*** Given data ***
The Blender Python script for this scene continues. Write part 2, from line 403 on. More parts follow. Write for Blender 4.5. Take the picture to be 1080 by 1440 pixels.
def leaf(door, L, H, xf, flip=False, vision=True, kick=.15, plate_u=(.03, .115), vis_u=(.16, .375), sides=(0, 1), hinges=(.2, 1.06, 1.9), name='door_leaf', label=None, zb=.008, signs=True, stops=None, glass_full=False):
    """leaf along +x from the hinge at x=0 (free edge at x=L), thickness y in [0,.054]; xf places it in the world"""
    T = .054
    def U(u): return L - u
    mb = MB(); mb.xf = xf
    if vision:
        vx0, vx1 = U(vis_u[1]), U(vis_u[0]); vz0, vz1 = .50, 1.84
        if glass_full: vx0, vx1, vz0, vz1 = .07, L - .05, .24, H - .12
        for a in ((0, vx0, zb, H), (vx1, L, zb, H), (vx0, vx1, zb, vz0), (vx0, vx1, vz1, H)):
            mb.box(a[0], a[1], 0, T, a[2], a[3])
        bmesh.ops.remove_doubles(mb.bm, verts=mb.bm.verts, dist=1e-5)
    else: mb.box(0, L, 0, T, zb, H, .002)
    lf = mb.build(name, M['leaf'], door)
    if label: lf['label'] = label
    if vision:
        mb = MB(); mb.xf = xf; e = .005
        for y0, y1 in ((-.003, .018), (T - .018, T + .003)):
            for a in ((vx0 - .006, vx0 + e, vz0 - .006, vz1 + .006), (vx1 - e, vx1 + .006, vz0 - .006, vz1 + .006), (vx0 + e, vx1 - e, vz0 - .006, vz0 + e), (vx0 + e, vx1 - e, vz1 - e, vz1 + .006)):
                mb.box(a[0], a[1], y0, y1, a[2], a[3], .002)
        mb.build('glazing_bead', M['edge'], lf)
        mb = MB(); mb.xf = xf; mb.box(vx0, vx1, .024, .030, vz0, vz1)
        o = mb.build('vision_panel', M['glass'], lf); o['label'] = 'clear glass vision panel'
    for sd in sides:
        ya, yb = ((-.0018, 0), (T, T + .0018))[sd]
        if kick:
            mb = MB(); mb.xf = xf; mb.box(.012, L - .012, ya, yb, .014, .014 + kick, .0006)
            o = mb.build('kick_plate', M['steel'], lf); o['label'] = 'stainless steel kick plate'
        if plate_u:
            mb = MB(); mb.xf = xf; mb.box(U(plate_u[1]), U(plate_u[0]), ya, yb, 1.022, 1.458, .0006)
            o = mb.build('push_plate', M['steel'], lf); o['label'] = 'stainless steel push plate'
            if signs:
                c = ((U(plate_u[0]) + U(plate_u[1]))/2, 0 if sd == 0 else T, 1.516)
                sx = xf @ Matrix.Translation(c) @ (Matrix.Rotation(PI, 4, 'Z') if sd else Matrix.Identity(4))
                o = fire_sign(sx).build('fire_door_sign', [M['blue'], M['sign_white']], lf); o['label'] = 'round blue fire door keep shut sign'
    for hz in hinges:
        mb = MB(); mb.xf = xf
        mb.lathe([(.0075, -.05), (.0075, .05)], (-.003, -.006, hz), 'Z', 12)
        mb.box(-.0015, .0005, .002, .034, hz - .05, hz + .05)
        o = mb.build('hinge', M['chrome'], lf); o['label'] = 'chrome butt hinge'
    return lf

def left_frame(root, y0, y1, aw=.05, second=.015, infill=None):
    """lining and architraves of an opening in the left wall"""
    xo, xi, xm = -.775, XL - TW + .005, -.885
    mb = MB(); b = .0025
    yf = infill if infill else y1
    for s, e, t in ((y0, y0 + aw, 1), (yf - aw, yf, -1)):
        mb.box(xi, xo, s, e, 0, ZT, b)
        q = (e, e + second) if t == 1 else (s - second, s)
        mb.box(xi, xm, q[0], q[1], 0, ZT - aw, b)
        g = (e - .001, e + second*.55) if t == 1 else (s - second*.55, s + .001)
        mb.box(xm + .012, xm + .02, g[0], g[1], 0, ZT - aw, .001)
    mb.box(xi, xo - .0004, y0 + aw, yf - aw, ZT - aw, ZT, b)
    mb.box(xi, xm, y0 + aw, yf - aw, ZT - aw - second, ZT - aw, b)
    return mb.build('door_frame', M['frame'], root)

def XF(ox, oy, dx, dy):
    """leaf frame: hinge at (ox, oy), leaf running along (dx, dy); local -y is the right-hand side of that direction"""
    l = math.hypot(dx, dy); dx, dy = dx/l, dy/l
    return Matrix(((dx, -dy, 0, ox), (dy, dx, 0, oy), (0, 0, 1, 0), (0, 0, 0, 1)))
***
**Set exercise**
Scan the data for the word "from" and copy every line where it shows up.

**Correct result**
The Blender Python script for this scene continues. Write part 2, from line 403 on. More parts follow. Write for Blender 4.5. Take the picture to be 1080 by 1440 pixels.
    """leaf along +x from the hinge at x=0 (free edge at x=L), thickness y in [0,.054]; xf places it in the world"""